▶ _TASK STATEMENT_: Nothing after the line with "S = bpy.context.scene" belongs in the copy; extract the lines below from the top through that line, pictures left out.

((

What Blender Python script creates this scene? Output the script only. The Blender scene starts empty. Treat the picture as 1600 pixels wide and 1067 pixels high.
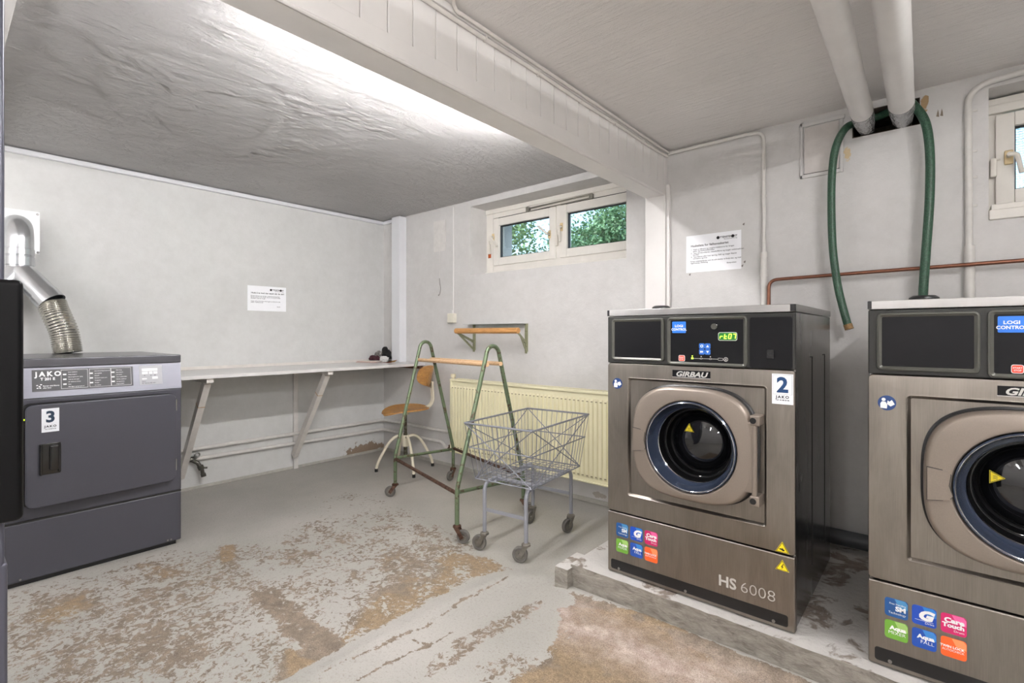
import bpy, bmesh, math, random
import numpy as np
from mathutils import Vector, Matrix

random.seed(7)
PI = math.pi
S = bpy.context.scene

# ------------------------------------------------------------------ camera
CAM_H = 1.12
FPX = 778.5
cd = bpy.data.cameras.new('camera')
cam = bpy.data.objects.new('camera', cd)
S.collection.objects.link(cam)
cam.location = (0, 0, CAM_H)
cam.rotation_euler = (PI / 2, 0, math.radians(40.55))
cd.sensor_width = 36.0
cd.lens = 36.0 * FPX / 1600.0
cd.shift_y = -(533.5 - 521.8) / 1600.0
cd.clip_start = 0.02
S.camera = cam

# ------------------------------------------------------------------ world, sun, exposure
S.view_settings.view_transform = 'Standard'
S.view_settings.look = 'None'
S.view_settings.gamma = 1.0
S.view_settings.use_curve_mapping = False
S.view_settings.exposure = 0.50
W = bpy.data.worlds.new('sky')
S.world = W
W.use_nodes = True
wn = W.node_tree.nodes
bg = wn['Background']
sky = wn.new('ShaderNodeTexSky')
sky.sky_type = 'NISHITA'
sky.sun_disc = False
sky.sun_elevation = math.radians(42)
sky.sun_rotation = math.radians(200)
W.node_tree.links.new(sky.outputs[0], bg.inputs[0])
bg.inputs[1].default_value = 0.42
sd = bpy.data.lights.new('sun', 'SUN')
sd.energy = 3.2
sd.angle = math.radians(2)
sun = bpy.data.objects.new('sun', sd)
sun.rotation_euler = (math.radians(48), 0, math.radians(-25))
sun.location = (0, -3, 9)
S.collection.objects.link(sun)

LAMP_POWER = 200.0      # emission of the tube behind the beam
FILL_POWER = 150.0      # emission of the added fill tubes behind the camera
CORNER_FILL_POWER = 125.0     # added fill tube in the dryer corner, for the left ceiling
LAMP3_POWER = 170.0     # the tube in its reflector before the washers

# room numbers (metres)
XA = -4.08      # wall with the shelf
YB = 2.86       # wall with the windows
YT = 3.38       # its outer face
XR, YC = 2.3, -1.9
CEIL = 2.205
BX0, BX1, BZ = -1.345, -1.228, 1.94     # beam


# ------------------------------------------------------------------ materials
MATS = {}


def srgb(r, g, b):
    def f(c):
        c /= 255.0
        return c / 12.92 if c <= 0.04045 else ((c + 0.055) / 1.055) ** 2.4
    return (f(r), f(g), f(b), 1.0)


class N:
    def __init__(self, name):
        m = bpy.data.materials.new(name)
        m.use_nodes = True
        self.m = m
        self.t = m.node_tree
        self.b = self.t.nodes['Principled BSDF']

    def n(self, typ, **kw):
        x = self.t.nodes.new(typ)
        for k, v in kw.items():
            if k.startswith('i_'):
                key = k[2:]
                key = int(key) if key.isdigit() else key.replace('_', ' ')
                x.inputs[key].default_value = v
            else:
                setattr(x, k, v)
        return x

    def l(self, a, b):
        self.t.links.new(a, b)

    def coord(self, scale=(1, 1, 1), rot=(0, 0, 0)):
        g = self.n('ShaderNodeNewGeometry')
        mp = self.n('ShaderNodeMapping')
        mp.inputs['Scale'].default_value = scale
        mp.inputs['Rotation'].default_value = rot
        self.l(g.outputs['Position'], mp.inputs['Vector'])
        return mp.outputs[0]

    def noise(self, vec, scale, detail=4, rough=0.55, dist=0.0):
        x = self.n('ShaderNodeTexNoise')
        x.inputs['Scale'].default_value = scale
        x.inputs['Detail'].default_value = detail
        x.inputs['Roughness'].default_value = rough
        x.inputs['Distortion'].default_value = dist
        self.l(vec, x.inputs['Vector'])
        return x.outputs[0]

    def ramp(self, fac, stops):
        r = self.n('ShaderNodeValToRGB')
        e = r.color_ramp.elements
        while len(e) < len(stops):
            e.new(0.5)
        for i, (p, c) in enumerate(stops):
            e[i].position = p
            e[i].color = c if len(c) == 4 else (*c, 1)
        self.l(fac, r.inputs[0])
        return r.outputs[0]

    def mix(self, fac, a, b):
        x = self.n('ShaderNodeMix', data_type='RGBA')
        for s, v in ((x.inputs[0], fac), (x.inputs[6], a), (x.inputs[7], b)):
            if isinstance(v, (float, int)):
                s.default_value = v
            elif isinstance(v, tuple):
                s.default_value = v
            else:
                self.l(v, s)
        return x.outputs[2]

    def math(self, op, a, b=0.0, clamp=False):
        x = self.n('ShaderNodeMath', operation=op, use_clamp=clamp)
        for i, v in enumerate((a, b)):
            if isinstance(v, (float, int)):
                x.inputs[i].default_value = v
            else:
                self.l(v, x.inputs[i])
        return x.outputs[0]

    def bump(self, h, strength=0.3, dist=0.01, prev=None):
        x = self.n('ShaderNodeBump')
        x.inputs['Strength'].default_value = strength
        x.inputs['Distance'].default_value = dist
        self.l(h, x.inputs['Height'])
        if prev is not None:
            self.l(prev, x.inputs['Normal'])
        self.l(x.outputs[0], self.b.inputs['Normal'])
        return x.outputs[0]

    def col(self, c):
        if isinstance(c, tuple):
            self.b.inputs['Base Color'].default_value = c
        else:
            self.l(c, self.b.inputs['Base Color'])

    def set(self, rough=None, metal=None, coat=None, spec=None, trans=None, ior=None):
        b = self.b.inputs
        if rough is not None:
            b['Roughness'].default_value = rough
        if metal is not None:
            b['Metallic'].default_value = metal
        if coat is not None:
            b['Coat Weight'].default_value = coat
            b['Coat Roughness'].default_value = 0.05
        if spec is not None:
            b['Specular IOR Level'].default_value = spec
        if trans is not None:
            b['Transmission Weight'].default_value = trans
        if ior is not None:
            b['IOR'].default_value = ior


def plain(name, rgb, rough=0.5, metal=0.0, var=0.06, scale=20, bump=0.0, bscale=120, coat=None, stretch=(1, 1, 1), spec=None):
    """a surface of one colour with faint procedural variation"""
    if name in MATS:
        return MATS[name]
    k = N(name)
    c = srgb(*rgb)
    v = k.coord(stretch)
    n = k.noise(v, scale, 4, 0.6)
    a = tuple(min(1, x * (1 + var)) for x in c[:3]) + (1,)
    d = tuple(x * (1 - var) for x in c[:3]) + (1,)
    k.col(k.ramp(n, [(0.3, d), (0.7, a)]))
    k.set(rough=rough, metal=metal, coat=coat, spec=spec)
    if bump:
        k.bump(k.noise(k.coord(stretch), bscale, 3, 0.6), bump, 0.004)
    MATS[name] = k.m
    return k.m


def emit(name, rgb, power):
    if name in MATS:
        return MATS[name]
    k = N(name)
    c = srgb(*rgb)
    k.b.inputs['Base Color'].default_value = c
    k.b.inputs['Emission Color'].default_value = c
    k.b.inputs['Emission Strength'].default_value = power
    MATS[name] = k.m
    return k.m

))

▶ _TASK ANSWER_:
What Blender Python script creates this scene? Output the script only. The Blender scene starts empty. Treat the picture as 1600 pixels wide and 1067 pixels high.
import bpy, bmesh, math, random
import numpy as np
from mathutils import Vector, Matrix

random.seed(7)
PI = math.pi
S = bpy.context.scene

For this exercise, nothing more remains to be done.